Of the performances present in this area, Franko B’s variation of the new work I’m Thinking of You was one of the most striking. A different performer for each hour of the piece sat naked on a swing, swinging backwards and forwards to the recorded sounds of a plaintive piano composition by Helen Ottaway. By turns entrancing, melancholic and warm, the wonder of the work developed as the different performers inhabited the piece. Through simple repetition of the same action each person revealed something unique to them. Their nervousness, their beauty, their joy at being on the swing all combined into a poignant and honest presentation of personality set against the lingering traces of those whom we had already seen.

Dominic Johnson presented a three-hour durational performance in which a series of bodily invasions were made with objects of reflective material as he performed a controlled series of ritualistic movements on a pile of earth and rose petals. Whilst also very beautiful, the piece was less suited to the setup of the space. Little room was available for the audience to quietly engage with the piece in the manner that it needed; conversation and the traffic of people passing through became a distraction and forced our attention away from absorption in the work.

Beginning 12 hours before the start of Visions of Excess, and continuing for the duration of the event, Julie Tolentino’s A True Story About Two People claimed its space much more completely. A one-to-one performance in a cube of glass mirrored on the inside, the audience were invited to have a conversation with a blindfolded Tolentino as they danced together barefoot on a small square of turf. One of the few pieces in the night that really allowed the audience to have total control over their experience, the intimacy here proved a calming respite from the tumult outside.

Zackary Drucker provided one of the most powerful pieces of the night. A feminine body was presented, lying face up on a table in the centre of the space, naked apart from panties. Directed by a voiceover speaking in a Californian drawl we, the eager to please live art audience, moved forward and first placed our hands on the body, and then took tweezers and began to pluck four or five days growth of body hair from it. Next came the confirmation that this was a transsexual body we were snatching hair from, and then we were asked to vent our frustrations upon it with our plucking.

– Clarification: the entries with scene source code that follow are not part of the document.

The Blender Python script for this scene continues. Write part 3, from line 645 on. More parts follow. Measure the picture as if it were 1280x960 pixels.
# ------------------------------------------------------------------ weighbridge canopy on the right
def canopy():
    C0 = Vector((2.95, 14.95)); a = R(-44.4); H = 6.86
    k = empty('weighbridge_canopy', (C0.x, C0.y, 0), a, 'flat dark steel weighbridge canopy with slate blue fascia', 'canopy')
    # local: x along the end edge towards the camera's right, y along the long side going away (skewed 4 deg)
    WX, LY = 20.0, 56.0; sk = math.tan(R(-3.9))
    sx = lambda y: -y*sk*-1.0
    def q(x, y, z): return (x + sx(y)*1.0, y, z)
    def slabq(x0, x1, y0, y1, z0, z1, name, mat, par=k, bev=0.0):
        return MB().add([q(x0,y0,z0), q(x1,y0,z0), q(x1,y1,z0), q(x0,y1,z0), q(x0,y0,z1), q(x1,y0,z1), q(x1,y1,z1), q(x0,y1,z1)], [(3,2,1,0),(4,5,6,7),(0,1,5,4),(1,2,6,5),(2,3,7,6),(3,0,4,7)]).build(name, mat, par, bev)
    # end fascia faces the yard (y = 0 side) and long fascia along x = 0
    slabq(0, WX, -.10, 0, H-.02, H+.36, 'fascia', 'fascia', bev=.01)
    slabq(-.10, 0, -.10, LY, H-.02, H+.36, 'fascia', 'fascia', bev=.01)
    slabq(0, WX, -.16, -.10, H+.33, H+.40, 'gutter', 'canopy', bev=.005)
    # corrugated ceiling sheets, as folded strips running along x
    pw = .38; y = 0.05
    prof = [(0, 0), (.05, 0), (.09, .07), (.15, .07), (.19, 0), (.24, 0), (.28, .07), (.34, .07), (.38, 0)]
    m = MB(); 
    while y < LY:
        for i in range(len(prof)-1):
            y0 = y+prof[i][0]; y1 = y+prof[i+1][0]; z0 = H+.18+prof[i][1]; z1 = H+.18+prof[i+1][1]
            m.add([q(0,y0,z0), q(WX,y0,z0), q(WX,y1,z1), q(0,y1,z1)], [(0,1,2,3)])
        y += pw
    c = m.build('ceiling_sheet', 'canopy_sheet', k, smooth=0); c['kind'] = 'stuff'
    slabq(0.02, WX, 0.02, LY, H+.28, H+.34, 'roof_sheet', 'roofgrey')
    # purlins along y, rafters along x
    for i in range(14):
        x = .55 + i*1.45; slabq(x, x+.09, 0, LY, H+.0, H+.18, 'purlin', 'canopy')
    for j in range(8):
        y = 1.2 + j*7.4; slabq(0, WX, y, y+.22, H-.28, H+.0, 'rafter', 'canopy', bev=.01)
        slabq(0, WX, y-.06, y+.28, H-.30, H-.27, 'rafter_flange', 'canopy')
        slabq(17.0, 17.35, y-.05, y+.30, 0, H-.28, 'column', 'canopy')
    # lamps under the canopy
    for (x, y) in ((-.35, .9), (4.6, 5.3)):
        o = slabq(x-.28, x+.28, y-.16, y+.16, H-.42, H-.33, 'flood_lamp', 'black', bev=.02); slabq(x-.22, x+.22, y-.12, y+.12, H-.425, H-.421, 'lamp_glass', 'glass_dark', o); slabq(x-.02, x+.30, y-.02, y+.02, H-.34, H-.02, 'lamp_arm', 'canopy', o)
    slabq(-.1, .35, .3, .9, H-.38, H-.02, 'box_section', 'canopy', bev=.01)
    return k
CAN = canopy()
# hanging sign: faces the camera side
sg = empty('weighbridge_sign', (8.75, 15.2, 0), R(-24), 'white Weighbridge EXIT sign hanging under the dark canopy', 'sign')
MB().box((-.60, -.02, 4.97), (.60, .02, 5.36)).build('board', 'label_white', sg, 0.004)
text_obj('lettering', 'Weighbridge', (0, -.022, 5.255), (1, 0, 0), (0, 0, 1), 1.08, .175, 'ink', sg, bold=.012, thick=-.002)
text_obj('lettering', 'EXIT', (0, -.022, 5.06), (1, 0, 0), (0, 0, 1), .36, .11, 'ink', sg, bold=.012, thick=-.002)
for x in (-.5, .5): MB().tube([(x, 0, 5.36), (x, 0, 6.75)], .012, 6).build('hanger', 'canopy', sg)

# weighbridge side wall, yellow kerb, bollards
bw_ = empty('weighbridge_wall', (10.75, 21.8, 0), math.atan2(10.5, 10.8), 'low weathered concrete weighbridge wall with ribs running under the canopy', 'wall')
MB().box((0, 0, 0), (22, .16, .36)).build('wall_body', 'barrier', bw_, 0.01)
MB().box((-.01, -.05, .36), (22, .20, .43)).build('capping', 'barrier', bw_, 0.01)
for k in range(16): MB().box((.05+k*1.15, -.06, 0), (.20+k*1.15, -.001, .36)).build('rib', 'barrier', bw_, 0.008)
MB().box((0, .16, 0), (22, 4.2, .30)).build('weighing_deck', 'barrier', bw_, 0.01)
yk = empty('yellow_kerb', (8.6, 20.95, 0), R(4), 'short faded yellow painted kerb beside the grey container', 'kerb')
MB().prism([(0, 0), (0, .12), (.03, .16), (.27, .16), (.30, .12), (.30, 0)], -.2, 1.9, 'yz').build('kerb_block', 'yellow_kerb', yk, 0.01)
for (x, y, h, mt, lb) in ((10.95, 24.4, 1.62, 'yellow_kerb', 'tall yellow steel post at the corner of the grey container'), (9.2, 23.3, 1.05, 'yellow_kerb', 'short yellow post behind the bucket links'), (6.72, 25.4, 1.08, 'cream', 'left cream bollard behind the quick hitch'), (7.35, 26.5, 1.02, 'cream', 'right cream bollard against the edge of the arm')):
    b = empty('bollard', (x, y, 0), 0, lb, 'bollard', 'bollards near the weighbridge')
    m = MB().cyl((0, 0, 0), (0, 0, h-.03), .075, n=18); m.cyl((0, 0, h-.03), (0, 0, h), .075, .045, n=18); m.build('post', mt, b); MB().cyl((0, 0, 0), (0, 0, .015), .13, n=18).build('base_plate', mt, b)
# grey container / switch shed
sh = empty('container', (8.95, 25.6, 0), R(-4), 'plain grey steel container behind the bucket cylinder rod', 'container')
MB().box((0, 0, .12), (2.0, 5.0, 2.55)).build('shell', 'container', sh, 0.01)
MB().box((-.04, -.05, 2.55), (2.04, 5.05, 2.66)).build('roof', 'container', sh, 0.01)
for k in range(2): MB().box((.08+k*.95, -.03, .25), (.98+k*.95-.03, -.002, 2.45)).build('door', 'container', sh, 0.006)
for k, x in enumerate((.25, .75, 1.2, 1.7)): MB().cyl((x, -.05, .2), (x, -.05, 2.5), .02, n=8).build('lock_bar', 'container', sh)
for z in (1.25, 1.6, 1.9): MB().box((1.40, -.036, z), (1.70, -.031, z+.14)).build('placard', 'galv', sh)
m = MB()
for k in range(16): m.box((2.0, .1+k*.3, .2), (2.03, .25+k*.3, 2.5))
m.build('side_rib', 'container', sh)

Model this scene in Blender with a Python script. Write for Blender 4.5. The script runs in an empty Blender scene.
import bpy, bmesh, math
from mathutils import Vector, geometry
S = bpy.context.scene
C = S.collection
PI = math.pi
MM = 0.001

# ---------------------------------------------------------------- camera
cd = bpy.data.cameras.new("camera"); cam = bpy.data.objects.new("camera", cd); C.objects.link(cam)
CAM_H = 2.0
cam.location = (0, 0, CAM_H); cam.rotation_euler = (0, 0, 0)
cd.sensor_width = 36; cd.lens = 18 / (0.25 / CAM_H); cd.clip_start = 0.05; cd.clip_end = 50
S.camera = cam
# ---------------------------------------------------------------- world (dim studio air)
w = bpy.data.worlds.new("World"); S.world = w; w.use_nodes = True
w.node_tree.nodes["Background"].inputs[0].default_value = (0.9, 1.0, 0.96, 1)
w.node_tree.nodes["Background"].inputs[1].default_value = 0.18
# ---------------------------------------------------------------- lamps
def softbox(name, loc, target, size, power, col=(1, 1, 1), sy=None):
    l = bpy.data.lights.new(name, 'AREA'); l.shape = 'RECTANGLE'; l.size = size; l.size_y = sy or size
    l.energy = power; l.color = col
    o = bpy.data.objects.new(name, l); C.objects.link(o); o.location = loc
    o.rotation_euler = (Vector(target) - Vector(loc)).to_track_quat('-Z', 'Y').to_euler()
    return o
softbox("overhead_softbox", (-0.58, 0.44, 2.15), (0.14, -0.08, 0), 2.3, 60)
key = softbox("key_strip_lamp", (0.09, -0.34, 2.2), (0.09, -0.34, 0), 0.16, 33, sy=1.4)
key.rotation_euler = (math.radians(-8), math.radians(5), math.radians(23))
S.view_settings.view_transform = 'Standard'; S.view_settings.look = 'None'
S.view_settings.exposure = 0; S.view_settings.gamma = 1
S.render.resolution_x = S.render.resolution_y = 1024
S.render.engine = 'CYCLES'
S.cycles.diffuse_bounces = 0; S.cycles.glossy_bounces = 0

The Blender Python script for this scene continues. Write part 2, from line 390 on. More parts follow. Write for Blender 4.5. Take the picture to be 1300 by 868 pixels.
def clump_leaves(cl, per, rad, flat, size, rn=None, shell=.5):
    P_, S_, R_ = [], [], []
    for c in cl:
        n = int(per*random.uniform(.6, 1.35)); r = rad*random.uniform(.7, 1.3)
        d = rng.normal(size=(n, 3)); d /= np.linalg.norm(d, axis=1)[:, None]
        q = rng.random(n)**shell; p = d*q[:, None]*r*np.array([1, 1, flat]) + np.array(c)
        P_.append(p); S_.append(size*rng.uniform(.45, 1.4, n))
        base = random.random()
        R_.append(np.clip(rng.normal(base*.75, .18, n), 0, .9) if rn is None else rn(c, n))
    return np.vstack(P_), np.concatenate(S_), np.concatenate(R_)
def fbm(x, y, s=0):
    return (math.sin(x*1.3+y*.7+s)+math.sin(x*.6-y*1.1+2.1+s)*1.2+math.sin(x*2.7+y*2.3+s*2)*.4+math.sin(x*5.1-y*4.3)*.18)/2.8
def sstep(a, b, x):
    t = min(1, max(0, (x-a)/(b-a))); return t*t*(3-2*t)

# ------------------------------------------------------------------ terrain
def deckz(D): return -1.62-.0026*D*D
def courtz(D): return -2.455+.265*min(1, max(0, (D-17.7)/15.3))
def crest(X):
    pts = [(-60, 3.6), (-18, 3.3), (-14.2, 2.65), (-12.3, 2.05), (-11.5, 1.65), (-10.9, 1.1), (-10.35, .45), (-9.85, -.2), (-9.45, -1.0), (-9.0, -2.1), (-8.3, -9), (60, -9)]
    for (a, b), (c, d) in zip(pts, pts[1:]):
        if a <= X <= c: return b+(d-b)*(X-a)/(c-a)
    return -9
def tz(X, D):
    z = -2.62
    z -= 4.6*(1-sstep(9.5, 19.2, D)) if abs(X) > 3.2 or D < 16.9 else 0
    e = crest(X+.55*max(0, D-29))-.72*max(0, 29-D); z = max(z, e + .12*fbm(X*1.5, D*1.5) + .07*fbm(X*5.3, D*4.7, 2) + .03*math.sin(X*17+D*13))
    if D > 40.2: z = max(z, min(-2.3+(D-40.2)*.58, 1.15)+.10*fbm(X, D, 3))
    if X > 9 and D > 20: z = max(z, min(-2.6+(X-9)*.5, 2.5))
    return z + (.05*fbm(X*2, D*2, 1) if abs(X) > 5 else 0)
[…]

As the voice continued, repeating claims that this body can never be a female body, that it can only ever grow more masculine, and that all art is derivative, a sense of violent and unnatural decline was conjured and, looking around at the hoard of vultures tearing this body apart, we became implicated in the brutality. The sudden switch of emotional states from gleeful engagement to self-loathing and disgust provoked feelings of genuine horror.

As the night progressed and the stunningly dressed crowd continued with their excessive desire to capture every vision on their camera phone, the space became more problematic.

Perhaps if I had been closer I could have engaged more with Lee Adams and Dominic Johnson’s stage-based work, but too much of the time too much of the work remained a distant vision. Whilst there were exceptions – the opportunity provided by L Gabrielle Penabaz to ‘marry myself’ was refreshingly entertaining, and the multiple talents of compère David Hoyle were a joy to witness – it proved difficult to engage with some of the work on a level other than the spectacular.

Visions of Excess they might have been, but the best work of the night was that which was engaged in with something other than our eyes.